Según el Banco, esa articulación podría requerir la formalización contractual de la relación entre el campesino y la sociedad agroindustrial. Así, el primero podría insertarse en las grandes cadenas internacionales, asegurar sus ingresos y acceder a los suministros modernos. La segunda diversificaría sus fuentes de aprovisionamiento, y reduciría sus costos de mano de obra, puesto que un campesino no “mide” su tiempo de trabajo. Pero una vez más, esto se basa en la hipótesis de un contrato negociado entre iguales, y no de una relación de fuerzas en la que cada uno trata de obtener el máximo valor, y que puede llevar aun trabajo agrícola mal pago.

Entonces, “acaparamiento responsable” seguirá remitiendo al oxímoron, ya que estas lógicas de inversión a gran escala pertenecen aun modelo no sostenible, que toma muy poco en cuenta las dinámicas de las empresas de campesinos y la diversidad de las soluciones técnicas.

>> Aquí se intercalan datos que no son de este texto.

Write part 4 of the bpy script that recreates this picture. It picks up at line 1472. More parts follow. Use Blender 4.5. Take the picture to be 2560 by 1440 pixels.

La expoliación de la tierra se hace eco así de una vieja fórmula, que reina sobre la economía mundial: el mercado libre, las tecnologías (en este caso, las biotecnologías) y la inversión privada (responsable, se sobreentiende) unidas, salvarán a la humanidad de la penuria alimentaría que la amenaza. Pero como las finanzas no reguladas, aun “responsables”, llevan inevitablemente a grandes inestabilidades, el modelo agroindustrial y latifundista llevará a otras crisis, por lo que igualmente siempre podrá acusarse a la fatalidad climática, la demografía de los pobres o a algún potentado local irresponsable.